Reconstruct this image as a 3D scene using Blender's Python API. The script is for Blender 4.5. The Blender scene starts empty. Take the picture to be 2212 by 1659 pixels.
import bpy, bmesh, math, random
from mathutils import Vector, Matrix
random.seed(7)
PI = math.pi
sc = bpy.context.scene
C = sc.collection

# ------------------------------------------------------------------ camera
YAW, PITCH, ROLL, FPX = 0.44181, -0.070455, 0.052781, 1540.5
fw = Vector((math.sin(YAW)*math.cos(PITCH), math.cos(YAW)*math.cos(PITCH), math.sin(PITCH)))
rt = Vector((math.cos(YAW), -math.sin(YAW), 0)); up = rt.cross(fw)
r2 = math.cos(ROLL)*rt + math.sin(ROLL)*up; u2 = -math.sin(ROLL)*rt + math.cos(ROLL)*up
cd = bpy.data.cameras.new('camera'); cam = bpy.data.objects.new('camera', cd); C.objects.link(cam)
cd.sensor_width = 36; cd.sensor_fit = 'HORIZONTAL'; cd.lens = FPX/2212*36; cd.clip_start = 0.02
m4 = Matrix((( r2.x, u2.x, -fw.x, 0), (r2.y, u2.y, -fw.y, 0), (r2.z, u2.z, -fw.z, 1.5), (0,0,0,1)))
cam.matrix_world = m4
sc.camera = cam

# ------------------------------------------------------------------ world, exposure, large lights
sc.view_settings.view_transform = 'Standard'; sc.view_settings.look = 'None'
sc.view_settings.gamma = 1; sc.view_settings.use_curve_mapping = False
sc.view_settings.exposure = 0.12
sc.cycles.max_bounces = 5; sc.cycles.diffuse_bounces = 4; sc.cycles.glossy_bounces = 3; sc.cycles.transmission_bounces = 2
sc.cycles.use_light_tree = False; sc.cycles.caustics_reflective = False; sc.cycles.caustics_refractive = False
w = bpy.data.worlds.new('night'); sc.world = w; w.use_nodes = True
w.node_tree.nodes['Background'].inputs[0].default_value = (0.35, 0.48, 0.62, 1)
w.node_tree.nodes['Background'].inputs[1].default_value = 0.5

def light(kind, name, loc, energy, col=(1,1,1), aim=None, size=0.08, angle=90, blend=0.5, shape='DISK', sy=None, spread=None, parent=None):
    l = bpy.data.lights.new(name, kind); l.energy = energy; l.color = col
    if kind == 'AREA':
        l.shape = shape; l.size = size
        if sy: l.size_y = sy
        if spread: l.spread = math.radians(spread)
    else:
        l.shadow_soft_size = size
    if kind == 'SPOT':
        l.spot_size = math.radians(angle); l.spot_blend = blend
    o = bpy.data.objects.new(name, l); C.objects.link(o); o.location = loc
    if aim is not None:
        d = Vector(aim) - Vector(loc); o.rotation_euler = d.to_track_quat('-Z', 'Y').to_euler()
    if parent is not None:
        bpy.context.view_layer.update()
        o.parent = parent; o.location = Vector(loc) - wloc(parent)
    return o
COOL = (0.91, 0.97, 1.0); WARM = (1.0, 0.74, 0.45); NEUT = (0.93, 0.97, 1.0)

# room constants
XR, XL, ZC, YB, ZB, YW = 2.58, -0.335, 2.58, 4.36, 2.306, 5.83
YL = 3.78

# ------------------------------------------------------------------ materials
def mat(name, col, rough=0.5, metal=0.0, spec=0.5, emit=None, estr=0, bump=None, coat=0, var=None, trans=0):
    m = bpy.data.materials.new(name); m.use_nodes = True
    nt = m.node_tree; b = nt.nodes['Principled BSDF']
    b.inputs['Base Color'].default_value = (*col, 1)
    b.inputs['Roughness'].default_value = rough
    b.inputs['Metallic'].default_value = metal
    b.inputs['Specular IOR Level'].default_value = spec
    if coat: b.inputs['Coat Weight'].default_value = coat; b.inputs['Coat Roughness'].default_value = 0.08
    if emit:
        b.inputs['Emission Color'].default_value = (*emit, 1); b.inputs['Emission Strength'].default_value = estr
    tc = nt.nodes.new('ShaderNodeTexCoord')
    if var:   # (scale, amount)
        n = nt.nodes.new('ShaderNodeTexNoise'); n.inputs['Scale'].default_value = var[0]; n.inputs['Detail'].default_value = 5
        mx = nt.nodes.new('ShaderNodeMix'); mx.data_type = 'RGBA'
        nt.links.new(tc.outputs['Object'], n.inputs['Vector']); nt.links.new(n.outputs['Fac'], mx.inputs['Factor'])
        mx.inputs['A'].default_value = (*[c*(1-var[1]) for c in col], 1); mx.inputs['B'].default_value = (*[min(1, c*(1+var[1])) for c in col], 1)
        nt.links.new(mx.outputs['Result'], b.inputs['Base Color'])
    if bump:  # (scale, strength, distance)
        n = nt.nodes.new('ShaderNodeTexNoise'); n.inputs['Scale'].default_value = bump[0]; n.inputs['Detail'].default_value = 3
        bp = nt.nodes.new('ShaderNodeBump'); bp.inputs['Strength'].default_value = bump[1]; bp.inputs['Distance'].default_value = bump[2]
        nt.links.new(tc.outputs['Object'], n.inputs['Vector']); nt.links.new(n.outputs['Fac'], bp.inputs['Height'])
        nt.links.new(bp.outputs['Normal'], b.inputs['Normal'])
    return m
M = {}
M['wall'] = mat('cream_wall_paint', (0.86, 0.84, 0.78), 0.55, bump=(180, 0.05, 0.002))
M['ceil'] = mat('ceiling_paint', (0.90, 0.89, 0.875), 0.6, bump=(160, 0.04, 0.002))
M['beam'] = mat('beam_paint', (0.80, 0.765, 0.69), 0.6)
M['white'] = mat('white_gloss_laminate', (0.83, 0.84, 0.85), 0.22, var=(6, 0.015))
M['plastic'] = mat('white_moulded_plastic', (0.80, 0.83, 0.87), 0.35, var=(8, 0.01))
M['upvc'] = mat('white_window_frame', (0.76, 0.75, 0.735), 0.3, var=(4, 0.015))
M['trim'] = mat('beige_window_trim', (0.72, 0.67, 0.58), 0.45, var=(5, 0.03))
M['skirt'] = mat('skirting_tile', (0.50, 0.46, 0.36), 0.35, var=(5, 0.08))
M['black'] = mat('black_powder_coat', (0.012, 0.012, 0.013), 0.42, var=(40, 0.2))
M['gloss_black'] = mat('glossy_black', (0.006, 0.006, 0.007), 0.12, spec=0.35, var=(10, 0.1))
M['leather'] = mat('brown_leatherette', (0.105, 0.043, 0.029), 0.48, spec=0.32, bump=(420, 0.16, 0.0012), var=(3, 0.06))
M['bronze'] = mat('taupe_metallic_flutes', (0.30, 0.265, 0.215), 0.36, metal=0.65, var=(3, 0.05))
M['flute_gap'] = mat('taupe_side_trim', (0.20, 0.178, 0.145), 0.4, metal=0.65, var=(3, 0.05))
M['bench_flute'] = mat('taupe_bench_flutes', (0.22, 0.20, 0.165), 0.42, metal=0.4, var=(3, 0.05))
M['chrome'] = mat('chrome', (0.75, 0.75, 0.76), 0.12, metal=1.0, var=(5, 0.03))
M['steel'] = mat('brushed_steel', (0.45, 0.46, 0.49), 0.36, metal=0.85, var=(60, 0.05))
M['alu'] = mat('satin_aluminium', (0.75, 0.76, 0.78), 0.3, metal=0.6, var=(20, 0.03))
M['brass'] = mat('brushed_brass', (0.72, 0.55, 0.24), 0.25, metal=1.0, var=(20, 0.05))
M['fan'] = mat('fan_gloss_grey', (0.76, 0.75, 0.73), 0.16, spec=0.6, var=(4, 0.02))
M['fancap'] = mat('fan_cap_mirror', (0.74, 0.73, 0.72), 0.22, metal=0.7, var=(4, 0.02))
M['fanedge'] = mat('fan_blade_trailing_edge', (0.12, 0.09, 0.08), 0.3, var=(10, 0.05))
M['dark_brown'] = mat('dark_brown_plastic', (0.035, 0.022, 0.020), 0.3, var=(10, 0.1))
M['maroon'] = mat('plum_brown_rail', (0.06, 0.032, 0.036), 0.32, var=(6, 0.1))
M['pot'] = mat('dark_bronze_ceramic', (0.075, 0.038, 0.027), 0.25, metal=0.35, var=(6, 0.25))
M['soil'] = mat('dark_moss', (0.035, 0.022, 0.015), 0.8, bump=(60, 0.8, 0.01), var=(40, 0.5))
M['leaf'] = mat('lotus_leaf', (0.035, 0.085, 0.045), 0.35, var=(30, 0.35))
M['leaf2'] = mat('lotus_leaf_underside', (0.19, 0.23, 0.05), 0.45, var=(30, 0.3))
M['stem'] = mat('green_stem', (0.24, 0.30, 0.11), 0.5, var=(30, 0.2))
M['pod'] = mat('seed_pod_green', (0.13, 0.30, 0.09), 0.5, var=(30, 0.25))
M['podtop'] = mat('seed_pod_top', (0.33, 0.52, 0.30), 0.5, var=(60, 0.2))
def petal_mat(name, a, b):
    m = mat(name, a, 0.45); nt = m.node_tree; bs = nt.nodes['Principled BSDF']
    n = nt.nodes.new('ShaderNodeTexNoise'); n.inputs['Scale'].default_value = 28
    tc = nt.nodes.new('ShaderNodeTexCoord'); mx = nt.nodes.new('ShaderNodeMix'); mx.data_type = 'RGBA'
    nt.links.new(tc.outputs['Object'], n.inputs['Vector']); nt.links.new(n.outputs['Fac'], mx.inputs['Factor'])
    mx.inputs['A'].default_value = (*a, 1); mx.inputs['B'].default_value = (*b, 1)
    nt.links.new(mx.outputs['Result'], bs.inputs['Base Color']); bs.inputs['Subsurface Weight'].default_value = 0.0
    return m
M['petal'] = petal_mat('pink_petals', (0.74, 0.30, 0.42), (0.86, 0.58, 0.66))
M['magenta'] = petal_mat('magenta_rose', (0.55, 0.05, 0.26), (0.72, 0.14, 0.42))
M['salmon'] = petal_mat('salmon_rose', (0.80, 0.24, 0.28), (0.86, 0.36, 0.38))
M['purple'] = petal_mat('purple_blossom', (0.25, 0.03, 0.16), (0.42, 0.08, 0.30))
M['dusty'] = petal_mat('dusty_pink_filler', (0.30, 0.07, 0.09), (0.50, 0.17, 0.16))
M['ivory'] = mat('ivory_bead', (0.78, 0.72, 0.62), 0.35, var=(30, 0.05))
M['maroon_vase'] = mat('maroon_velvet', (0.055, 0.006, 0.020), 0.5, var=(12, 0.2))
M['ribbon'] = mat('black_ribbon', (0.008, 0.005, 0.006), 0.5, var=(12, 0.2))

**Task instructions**
Starting with the first line of the data above, copy each line exactly until you reach the line with "C = sc.collection"; include that line as well.

**Task solution**
Reconstruct this image as a 3D scene using Blender's Python API. The script is for Blender 4.5. The Blender scene starts empty. Take the picture to be 2212 by 1659 pixels.
import bpy, bmesh, math, random
from mathutils import Vector, Matrix
random.seed(7)
PI = math.pi
sc = bpy.context.scene
C = sc.collection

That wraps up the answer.